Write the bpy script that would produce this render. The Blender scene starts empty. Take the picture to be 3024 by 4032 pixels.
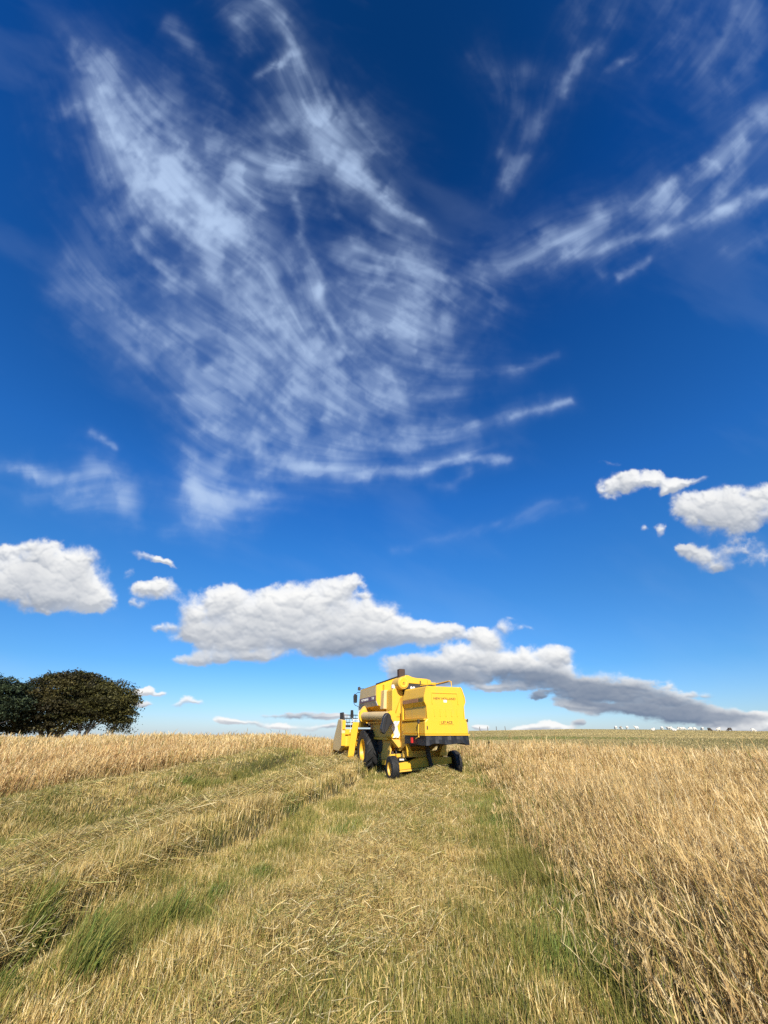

+++++

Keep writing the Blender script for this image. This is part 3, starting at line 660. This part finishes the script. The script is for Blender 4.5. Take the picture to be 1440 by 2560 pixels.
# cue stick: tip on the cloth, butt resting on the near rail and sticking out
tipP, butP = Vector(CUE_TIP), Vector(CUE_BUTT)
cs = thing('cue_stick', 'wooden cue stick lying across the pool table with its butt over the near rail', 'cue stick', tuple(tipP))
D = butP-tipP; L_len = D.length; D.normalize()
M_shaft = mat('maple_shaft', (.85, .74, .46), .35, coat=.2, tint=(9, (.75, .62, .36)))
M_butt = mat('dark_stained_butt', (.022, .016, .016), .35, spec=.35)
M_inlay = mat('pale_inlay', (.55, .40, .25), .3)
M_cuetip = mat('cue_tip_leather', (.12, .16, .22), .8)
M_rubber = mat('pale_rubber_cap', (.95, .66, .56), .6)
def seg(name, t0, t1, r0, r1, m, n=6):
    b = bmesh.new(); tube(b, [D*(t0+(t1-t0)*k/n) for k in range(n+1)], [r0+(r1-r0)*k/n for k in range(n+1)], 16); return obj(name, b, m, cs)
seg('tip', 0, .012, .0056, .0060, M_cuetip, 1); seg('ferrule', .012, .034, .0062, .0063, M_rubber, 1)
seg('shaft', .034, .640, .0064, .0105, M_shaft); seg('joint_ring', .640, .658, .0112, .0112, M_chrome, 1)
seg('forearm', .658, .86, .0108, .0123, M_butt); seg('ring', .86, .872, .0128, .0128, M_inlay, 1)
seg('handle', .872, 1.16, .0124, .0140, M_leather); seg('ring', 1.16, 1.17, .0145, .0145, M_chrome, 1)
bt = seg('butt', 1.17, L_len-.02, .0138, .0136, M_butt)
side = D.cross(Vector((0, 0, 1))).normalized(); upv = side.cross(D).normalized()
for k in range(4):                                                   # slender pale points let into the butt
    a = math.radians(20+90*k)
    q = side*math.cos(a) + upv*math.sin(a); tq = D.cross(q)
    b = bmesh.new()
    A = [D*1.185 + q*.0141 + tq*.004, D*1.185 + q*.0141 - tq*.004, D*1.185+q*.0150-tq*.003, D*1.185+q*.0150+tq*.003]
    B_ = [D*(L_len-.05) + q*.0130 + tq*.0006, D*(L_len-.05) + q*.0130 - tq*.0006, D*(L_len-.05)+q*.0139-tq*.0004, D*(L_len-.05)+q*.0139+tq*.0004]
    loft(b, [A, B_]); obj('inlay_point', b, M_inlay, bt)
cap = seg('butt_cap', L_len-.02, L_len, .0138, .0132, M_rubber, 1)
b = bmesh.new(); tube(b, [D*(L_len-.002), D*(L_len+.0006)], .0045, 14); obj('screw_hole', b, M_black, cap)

+++++

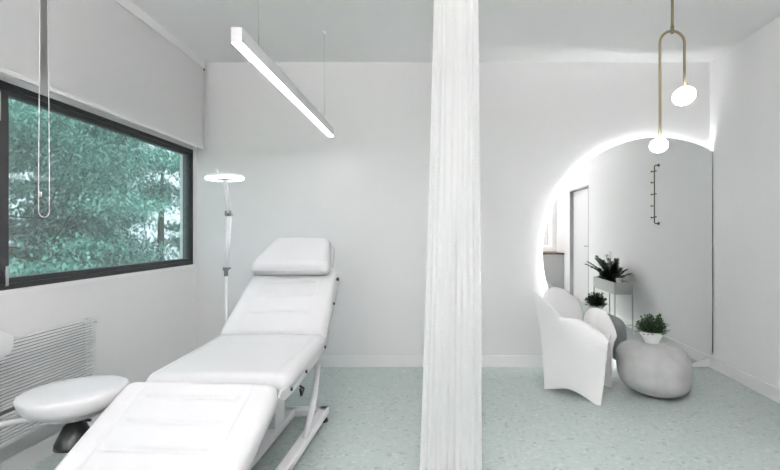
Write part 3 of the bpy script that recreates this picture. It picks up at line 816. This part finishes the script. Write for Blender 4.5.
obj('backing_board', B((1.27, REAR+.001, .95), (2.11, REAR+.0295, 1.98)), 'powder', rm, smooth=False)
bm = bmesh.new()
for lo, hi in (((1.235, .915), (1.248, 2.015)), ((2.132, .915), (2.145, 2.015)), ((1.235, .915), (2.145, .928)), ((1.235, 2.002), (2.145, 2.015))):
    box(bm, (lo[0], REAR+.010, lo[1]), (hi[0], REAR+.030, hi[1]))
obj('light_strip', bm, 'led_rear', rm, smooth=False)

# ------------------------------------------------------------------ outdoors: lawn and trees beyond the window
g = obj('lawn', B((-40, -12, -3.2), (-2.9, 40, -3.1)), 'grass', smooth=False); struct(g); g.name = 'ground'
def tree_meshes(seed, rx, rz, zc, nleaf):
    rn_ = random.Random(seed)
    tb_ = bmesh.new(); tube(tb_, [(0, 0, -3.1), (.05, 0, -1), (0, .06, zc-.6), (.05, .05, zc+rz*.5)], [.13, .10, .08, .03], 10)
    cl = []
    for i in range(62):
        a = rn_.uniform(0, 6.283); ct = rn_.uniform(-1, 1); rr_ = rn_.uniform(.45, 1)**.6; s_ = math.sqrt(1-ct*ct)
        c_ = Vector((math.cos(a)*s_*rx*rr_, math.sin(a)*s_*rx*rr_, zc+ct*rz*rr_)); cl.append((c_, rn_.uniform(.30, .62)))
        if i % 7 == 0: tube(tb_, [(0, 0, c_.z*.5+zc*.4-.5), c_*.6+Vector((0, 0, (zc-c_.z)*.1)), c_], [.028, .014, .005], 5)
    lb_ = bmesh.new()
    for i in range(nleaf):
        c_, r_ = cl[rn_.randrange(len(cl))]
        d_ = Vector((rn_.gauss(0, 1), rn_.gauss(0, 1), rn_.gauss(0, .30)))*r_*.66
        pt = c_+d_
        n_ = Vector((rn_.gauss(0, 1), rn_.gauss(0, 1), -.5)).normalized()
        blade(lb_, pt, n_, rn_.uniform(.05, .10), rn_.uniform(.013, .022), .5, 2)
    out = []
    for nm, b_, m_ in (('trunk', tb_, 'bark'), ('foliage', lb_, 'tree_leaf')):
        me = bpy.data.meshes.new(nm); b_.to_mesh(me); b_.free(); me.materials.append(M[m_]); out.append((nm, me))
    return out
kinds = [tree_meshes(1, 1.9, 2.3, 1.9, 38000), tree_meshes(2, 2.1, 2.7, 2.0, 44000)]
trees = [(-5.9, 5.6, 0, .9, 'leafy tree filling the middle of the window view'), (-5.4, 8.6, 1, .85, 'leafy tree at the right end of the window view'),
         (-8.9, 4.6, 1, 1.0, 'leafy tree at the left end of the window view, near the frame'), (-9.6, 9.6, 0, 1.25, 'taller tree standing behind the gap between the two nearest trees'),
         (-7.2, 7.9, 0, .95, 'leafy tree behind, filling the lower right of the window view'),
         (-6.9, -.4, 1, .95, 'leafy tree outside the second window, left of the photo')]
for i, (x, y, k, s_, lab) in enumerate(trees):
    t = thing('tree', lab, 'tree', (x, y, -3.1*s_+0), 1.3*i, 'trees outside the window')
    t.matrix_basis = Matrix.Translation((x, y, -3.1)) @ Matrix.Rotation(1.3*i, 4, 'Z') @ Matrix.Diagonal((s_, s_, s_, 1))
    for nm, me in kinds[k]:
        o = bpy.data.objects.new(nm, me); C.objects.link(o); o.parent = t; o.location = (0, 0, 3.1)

+++++

*EXERCISE*. Gather up the lines containing the word "this" from these records and copy them.

*PROBLEM SOLUTION*.
Write the bpy script that would produce this render. The Blender scene starts empty. Take the picture to be 3024 by 4032 pixels.
Keep writing the Blender script for this image. This is part 3, starting at line 660. This part finishes the script. The script is for Blender 4.5. Take the picture to be 1440 by 2560 pixels.
Write part 3 of the bpy script that recreates this picture. It picks up at line 816. This part finishes the script. Write for Blender 4.5.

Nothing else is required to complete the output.